The US official, who reached London early Sunday morning on his way home from Bangladesh, was also expected to meet Pakistan Peoples Party (PPP) leader Asif Ali Zardari separately later Sunday in an effort to end the political stalemate between the two parties that make up Pakistan’s ruling alliance.

The US mediation effort came after Nawaz Sharif and Zardari failed to reach agreement after seven hours of talks Saturday on the issue – talks that were joined by Pakistan’s ambassador-designate to Washington, Hussain Haqqani.

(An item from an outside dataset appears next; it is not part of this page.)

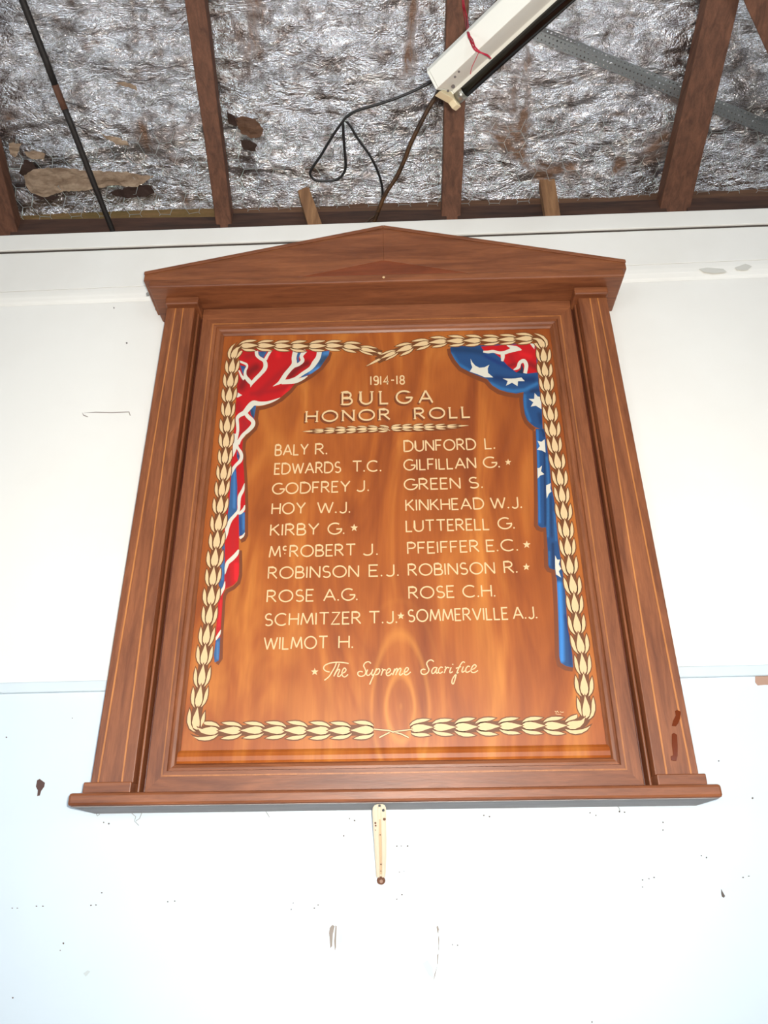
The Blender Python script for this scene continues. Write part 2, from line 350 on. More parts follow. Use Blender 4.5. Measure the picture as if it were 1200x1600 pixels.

Nawaz Sharif wants the judges reinstated. Musharraf sacked over 60 of them in November 2007, after Supreme Court Chief Justice Iftikhar Chaudhry challenged his bid for re-election while holding on to his army uniform.

Sharif was ousted 1999 by Musharraf in an army coup.

But Zardari, whose PPP won the February general elections, has pleaded helplessness saying his party lacks the two-thirds majority in parliament needed to reverse the sackings and that he does not want to “harm the country by way of confrontation”.

The stalemate has brought Pakistan’s fragile government to the brink of collapse.

Earlier, Shahbaz Sharif confirmed to television channels there had been no headway in the talks.

“The ball is in the court of PPP. We have tried our level best but so far no achievement has been made,” Shahbaz Sharif told Geo Television.

Back in Islamabad, PML-N leader Chaudhry Nisar Ali Khan said: “We do not support a judiciary which is subservient to the executive.”

Asked if his party will part ways with PPP in case they failed to reach any decision, Khan said: “We are committed to restoration of judges and nothing less than that is acceptable.”

He said Nawaz Sharif would return to Islamabad Monday morning and that their party will meet the same day to take a final decision on the matter.

PPP spokesman Farhatullah Babar, however, downplayed reports of a deadlock, saying: “There is progress, there is hope.”

Babar said party stalwarts from both sides held meetings till late Saturday night and had “narrowed down” differences over the reinstatement of judges and independence of judiciary.